A blog formerly known as Bookishness / By Charles Matthews

"Dazzled by so many and such marvelous inventions, the people of Macondo ... became indignant over the living images that the prosperous merchant Bruno Crespi projected in the theater with the lion-head ticket windows, for a character who had died and was buried in one film and for whose misfortune tears had been shed would reappear alive and transformed into an Arab in the next one. The audience, who had paid two cents apiece to share the difficulties of the actors, would not tolerate that outlandish fraud and they broke up the seats. The mayor, at the urging of Bruno Crespi, explained in a proclamation that the cinema was a machine of illusions that did not merit the emotional outbursts of the audience. With that discouraging explanation many ... decided not to return to the movies, considering that they already had too many troubles of their own to weep over the acted-out misfortunes of imaginary beings."
--Gabriel García Márquez, One Hundred Years of Solitude

Sunday, February 23, 2020

The Prime of Miss Jean Brodie (Ronald Neame, 1969)

Maggie Smith and Pamela Franklin in The Prime of Miss Jean Brodie
Cast: Maggie Smith, Robert Stephens, Pamela Franklin, Gordon Jackson, Celia Johnson, Diane Grayson, Jane Carr, Shirley Steedman.

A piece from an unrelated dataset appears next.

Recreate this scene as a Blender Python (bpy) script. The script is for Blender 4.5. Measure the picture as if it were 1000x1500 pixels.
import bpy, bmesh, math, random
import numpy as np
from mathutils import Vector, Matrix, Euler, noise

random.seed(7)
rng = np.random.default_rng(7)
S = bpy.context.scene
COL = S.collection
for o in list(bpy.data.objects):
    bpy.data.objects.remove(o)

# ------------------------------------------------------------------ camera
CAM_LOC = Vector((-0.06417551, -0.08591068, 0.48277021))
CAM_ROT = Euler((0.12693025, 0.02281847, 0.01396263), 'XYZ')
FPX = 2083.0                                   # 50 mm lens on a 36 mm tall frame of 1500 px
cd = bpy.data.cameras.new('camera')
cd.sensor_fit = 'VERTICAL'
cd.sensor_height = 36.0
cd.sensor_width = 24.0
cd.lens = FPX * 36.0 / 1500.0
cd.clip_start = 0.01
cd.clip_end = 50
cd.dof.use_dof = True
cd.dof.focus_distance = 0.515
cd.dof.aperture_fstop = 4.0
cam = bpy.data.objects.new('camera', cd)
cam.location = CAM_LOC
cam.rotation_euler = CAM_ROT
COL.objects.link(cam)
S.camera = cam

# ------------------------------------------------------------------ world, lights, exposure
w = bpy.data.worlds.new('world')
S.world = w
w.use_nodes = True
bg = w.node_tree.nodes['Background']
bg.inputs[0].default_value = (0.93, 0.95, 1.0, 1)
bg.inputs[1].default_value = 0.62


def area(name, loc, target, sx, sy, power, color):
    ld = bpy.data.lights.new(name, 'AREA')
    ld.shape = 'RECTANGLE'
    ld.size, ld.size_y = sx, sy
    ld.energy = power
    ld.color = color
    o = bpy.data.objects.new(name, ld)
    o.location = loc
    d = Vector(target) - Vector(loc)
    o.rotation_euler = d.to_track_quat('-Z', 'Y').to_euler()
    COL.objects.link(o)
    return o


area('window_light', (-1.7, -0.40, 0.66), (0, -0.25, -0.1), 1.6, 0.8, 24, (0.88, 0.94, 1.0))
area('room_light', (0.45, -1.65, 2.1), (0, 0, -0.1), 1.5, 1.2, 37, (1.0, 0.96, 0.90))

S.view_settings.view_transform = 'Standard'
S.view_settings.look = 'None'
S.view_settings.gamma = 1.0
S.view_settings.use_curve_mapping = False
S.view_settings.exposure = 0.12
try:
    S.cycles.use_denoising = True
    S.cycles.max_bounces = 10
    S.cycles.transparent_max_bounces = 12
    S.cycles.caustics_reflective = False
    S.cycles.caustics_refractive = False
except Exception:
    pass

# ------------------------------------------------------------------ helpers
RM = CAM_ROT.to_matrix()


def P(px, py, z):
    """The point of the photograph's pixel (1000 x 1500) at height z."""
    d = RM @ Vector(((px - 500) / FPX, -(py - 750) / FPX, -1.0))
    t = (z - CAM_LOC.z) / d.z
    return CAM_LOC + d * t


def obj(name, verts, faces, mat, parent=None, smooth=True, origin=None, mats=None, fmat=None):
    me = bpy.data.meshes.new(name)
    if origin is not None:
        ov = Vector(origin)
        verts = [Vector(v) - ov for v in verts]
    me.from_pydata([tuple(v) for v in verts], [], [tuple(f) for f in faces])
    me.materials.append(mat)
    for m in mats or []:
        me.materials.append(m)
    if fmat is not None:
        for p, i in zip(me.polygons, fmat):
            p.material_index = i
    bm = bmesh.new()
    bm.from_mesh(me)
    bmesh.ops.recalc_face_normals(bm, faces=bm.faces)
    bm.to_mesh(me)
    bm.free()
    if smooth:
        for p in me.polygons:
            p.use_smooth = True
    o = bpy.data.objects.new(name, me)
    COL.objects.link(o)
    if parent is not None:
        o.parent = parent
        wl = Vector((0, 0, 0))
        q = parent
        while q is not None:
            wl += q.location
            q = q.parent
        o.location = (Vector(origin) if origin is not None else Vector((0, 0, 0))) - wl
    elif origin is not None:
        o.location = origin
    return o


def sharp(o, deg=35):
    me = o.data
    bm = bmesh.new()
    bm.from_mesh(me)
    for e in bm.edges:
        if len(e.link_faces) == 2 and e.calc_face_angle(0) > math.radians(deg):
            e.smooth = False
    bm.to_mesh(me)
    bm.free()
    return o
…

Screenplay: Jay Presson Allen, based on her play and a novel by Muriel Spark. Cinematography: Ted Moore. Production design: John Howell. Film editing: Norman Savage. Music: Rod McKuen. 
My problem with the title character of the film version of The Prime of Miss Jean Brodie is that she seems to have sprung full-blown -- mannerisms, catchphrases ("I am in my prime"), ideology and all -- from the imaginations of the people who created her, screenwriter Jay Presson Allen and actress Maggie Smith. I'm no more able to envision a backstory, a childhood, or an inner life for her than I am for a Dickens character like Mr. Micawber. At least in Muriel Spark's novel there are hints of something more, but they haven't translated well to the screen. Which is not to say that Smith didn't deserve her Oscar for playing the role; it's a fascinating, nuanced performance, from Jean Brodie's initial dominance to her comeuppance to her final defiance. If we don't know how Jean came to imagine herself an Übermensch, that's our problem, the film eventually suggests. Better to sit back and watch some fine performances: Robert Stephens as the randy art teacher, the always wonderful and welcome Celia Johnson as the headmistress, and 19-year-old Pamela Franklin convincingly transforming the 12-year-old into the post-pubescent student whom Jean underestimates. But anathema upon the producer or whoever decided to commission Rod McKuen to write a goopy song that unaccountably was nominated for an Oscar. At least it plays only over the end credits when you can easily escape it.